Forse kritiek op masteropleidingen
UTRECHT - De scheiding tussen academische masteropleidingen van universiteiten en de professionele masters van hogescholen is kunstmatig.
Die kritiek uitte prof. dr. F. Leijnse, lector kenniscirculatie aan de Hogeschool Utrecht (HU), donderdag tijdens een conferentie van de HU.Het onderscheid zorgt er volgens hem voor dat onderzoek soms te weinig niveau heeft, dat de koppeling aan het onderwijs ontbreekt en er „te vaak en te veel allerlei masters die commerciële vluggertjes zijn” ontstaan.
Volgens Leijnse, oud-voorzitter van de HBO-raad, worden masteropleidingen „op het hoogste niveau door veel te weinig mensen gegeven die zelf als gepromoveerden kennis en ervaring hebben van de onderzoekscompetenties die in deze opleidingen vereist zijn.”

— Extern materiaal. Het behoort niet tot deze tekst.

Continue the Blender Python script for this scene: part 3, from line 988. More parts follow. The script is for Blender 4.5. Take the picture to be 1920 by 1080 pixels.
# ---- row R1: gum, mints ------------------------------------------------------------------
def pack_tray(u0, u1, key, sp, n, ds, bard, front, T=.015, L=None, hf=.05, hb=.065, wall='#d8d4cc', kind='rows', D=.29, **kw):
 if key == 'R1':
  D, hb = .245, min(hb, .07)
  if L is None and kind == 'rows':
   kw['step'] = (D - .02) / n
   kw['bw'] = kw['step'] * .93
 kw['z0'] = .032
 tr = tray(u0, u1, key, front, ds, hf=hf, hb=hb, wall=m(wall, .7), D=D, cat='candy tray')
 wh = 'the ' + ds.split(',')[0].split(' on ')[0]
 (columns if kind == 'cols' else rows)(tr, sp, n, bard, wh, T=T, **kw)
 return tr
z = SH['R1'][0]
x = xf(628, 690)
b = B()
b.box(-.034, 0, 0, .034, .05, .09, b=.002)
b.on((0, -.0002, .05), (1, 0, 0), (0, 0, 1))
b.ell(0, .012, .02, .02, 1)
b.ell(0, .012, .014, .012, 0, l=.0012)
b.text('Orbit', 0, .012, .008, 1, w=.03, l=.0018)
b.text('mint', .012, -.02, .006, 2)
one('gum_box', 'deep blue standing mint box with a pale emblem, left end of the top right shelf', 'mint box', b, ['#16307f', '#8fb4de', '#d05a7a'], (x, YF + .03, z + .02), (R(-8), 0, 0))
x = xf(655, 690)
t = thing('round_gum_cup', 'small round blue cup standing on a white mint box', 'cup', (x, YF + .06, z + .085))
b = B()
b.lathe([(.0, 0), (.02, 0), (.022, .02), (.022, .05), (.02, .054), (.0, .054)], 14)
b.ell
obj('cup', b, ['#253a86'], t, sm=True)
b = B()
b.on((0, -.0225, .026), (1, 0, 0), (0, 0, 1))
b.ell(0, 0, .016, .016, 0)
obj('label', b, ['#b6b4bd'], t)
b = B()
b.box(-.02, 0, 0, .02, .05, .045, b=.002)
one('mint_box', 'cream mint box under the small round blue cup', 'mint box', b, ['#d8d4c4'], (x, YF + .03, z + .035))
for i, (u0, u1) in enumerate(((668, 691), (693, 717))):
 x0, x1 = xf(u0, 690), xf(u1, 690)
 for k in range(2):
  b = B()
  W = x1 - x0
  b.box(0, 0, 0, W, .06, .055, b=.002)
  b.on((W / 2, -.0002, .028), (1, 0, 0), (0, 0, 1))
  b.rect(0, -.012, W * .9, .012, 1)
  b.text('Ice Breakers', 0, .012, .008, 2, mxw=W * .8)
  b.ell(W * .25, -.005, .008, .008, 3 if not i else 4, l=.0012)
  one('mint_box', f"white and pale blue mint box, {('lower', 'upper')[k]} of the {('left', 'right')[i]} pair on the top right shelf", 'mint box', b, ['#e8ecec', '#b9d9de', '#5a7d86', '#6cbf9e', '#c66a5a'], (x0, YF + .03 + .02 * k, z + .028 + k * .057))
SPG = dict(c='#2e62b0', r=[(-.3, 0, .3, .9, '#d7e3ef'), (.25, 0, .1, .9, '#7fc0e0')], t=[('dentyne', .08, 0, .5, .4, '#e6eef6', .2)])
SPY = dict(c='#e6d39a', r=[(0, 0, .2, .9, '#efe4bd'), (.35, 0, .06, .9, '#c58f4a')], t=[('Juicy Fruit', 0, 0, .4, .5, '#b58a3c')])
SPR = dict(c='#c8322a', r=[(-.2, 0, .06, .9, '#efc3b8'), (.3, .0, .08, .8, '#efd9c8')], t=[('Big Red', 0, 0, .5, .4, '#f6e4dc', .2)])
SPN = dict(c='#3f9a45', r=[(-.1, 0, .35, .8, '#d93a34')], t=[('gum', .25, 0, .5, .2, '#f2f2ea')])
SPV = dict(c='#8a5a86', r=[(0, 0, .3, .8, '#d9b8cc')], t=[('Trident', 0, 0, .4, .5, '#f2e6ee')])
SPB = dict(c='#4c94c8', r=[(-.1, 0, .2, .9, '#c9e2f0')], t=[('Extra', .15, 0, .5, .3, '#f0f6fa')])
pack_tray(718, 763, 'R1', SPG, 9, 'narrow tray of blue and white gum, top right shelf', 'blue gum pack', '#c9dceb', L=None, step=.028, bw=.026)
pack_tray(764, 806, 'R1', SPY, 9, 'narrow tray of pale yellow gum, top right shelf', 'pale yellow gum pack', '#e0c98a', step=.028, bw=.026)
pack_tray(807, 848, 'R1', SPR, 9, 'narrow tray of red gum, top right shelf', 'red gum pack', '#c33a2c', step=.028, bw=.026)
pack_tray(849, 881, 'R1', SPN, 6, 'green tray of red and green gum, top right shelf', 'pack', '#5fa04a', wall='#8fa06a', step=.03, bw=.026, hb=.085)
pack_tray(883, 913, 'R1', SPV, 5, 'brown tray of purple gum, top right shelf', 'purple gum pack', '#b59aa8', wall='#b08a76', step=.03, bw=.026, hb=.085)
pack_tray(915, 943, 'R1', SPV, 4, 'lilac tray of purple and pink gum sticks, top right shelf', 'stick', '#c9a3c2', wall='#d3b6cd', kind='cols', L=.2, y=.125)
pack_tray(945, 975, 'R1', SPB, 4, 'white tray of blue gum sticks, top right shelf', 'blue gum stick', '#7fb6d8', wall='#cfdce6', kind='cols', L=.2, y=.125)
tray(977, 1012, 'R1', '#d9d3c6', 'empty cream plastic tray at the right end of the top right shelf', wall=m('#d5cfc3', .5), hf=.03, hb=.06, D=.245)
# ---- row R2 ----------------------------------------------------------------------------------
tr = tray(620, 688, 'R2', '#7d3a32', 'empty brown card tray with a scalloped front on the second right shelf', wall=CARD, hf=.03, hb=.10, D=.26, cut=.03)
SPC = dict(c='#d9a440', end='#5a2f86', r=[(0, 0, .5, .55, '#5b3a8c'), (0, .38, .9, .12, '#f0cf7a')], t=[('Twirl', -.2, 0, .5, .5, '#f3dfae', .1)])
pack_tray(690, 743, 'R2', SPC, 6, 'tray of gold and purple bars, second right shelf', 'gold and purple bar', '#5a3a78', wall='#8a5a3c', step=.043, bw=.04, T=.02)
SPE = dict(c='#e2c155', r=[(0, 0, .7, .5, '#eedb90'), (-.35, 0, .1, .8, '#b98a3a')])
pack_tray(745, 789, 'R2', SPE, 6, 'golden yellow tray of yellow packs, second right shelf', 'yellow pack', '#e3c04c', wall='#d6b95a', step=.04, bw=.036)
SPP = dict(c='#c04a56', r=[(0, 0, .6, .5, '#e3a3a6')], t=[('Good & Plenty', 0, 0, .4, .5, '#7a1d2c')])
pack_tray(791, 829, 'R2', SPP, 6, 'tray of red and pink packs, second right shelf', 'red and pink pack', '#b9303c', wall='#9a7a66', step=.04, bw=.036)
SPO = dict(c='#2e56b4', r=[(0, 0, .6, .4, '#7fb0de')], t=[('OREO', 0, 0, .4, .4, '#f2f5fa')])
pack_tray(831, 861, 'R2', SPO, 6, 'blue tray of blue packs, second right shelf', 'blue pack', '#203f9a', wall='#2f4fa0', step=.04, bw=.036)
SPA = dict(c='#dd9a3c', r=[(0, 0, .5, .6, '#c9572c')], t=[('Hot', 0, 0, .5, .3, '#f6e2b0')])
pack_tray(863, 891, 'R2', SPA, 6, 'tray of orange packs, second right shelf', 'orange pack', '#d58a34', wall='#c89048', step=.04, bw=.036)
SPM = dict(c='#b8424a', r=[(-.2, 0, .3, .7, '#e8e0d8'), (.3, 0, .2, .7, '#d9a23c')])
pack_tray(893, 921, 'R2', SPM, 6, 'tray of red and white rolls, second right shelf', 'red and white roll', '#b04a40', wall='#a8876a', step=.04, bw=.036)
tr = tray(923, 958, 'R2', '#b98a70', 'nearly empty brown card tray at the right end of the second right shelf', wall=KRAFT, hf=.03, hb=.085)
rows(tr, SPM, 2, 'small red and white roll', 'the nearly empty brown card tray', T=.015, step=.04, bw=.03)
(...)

De kabinetschef van het Vlaamse onderwijsministerie, prof. dr. D. van Damme, en de Ierse geleerde dr. E. Hazelkorn uitten dezelfde kritiek op het Nederlandse onderwijsbestel. Ze vinden de „rigide” tweedeling in het hoger onderwijs niet bij de tijd. Het maakt de hogescholen volgens Hazelkorn tot leveranciers van „tweedehands kennis.”
Van Damme wees erop dat de Vlaamse universiteiten wettelijk verplicht zijn associaties met hogescholen aan te gaan. Binnen die relaties bieden beide instellingen masteropleidingen aan, die niet opgedeeld zijn in professionele en academische masters. „Nederland heeft intrinsiek fundamentele fouten gemaakt in zijn hoger onderwijsmodel”, zei de Belgische ambtenaar.
Van Dammes analyse onderstreept volgens Leijnse dat de commissie-Franssen het in 1999 correct zag: er moest geen onderscheid tussen masters komen, omdat de masters van hogescholen te beperkt dreigden te worden.